Friday, October 23, 2009

Men Between Banana Trees

In ancient epic warfare, the heroes of two opposing armies would face each other in an open plane, fighting to the death in hand to hand combat surrounded by their respective armies. Though brutal, these fights were public, honorable, vicious, but respectful in that both men acknowledged their war and their weapons up front.

Not so between rinches and vengeful Mexican fighters in banana groves or the chaparral. Guálinto's battle against the rinche/tree on p. 68, however imaginary, childish, and surreptitious is written in the style of an epic battle with vivid, successive action verbs, similes, alliteration contribute to Guálinto's status as "champion" (68) here and make his pretend struggle all the more foreboding.

Though reminiscent of the ancient heroes of Troy, our new hero fights in typical Western/corrido fashion. Paredes writes, "G spun around and burried his daggger into the wretch's side before the gun was half-drawn. Crackslich!

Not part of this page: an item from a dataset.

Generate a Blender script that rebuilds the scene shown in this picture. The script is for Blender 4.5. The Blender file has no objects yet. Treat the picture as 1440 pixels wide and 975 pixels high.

The blade sank deep into his pulpy flesh." Not only the verbal imagery clear and concise, the personification of the tree, "a once smooth stalk...[now] a pulpy oozing mess, scratched, stabbed, and cut, with patches of the skin-like bark hanging loose" (68). Not only does this vivid action sequence paint an almost empirical picture of the "fight," but the treatment of the tree as a true rinche who has killed "unarmed men and children" and who will now die at the hands of a fighter defending his people transforms the playtime of a 6-year-old in his backyard into a potential scene of sobering reality and probability.

Surrounding and during the killing scene, Guálinto references three names and two specific crimes that help us locate the historical context of the banana-grove episode. He asks the rinche-tree twice where Apolonio Gonzalez and then Apolonio Rodriguez are. This apparent slip-up by G in identifying their last names is intentional work on Paredes' part - revealing G's innocence and childlike understanding/memory of the specific event. Though he cannot remember the facts perfectly, however, G knows the most pertinent information--a Mexican (or multiple Mexicans) was "shot in the back," killed while unarmed.

Guálinto's apparent ignorance of the historical but acute awareness of the principle (i.e. cold-blooded, racially motivated murder) is crucial in understanding his development as a character. This scene, paradoxically playful and brutal, hopeful and tragic, reveals in part the mind of 6-year-old G. In his play time, Guálinto is obsessed with thoughts of vengeful murder and his inner dialogue about his stained shirt resembles that of a murderer caught with the blood of his victim on his clothes (68). Still, though the boy explodes in a violent range with this historical crime in mind, his age and his timid spirit have not vanished: after "almost killing the plant" he is frightened about more than just getting caught. The very sensation and experience was, somehow, terrifying.

While this murder scene, it would seem, foreshadows G's future work in revenge, it is still unclear at this point in the story whether his sense of vengeance or sense of fear will dominate his psyche in the (likely) chance that he comes upon a rinche who's skin cuts much more easily than bark.


1 comment:

  1. Excellent close reading, Maggie. And you make a clear transition from that reading into your argument about his childhood identity. Nice work.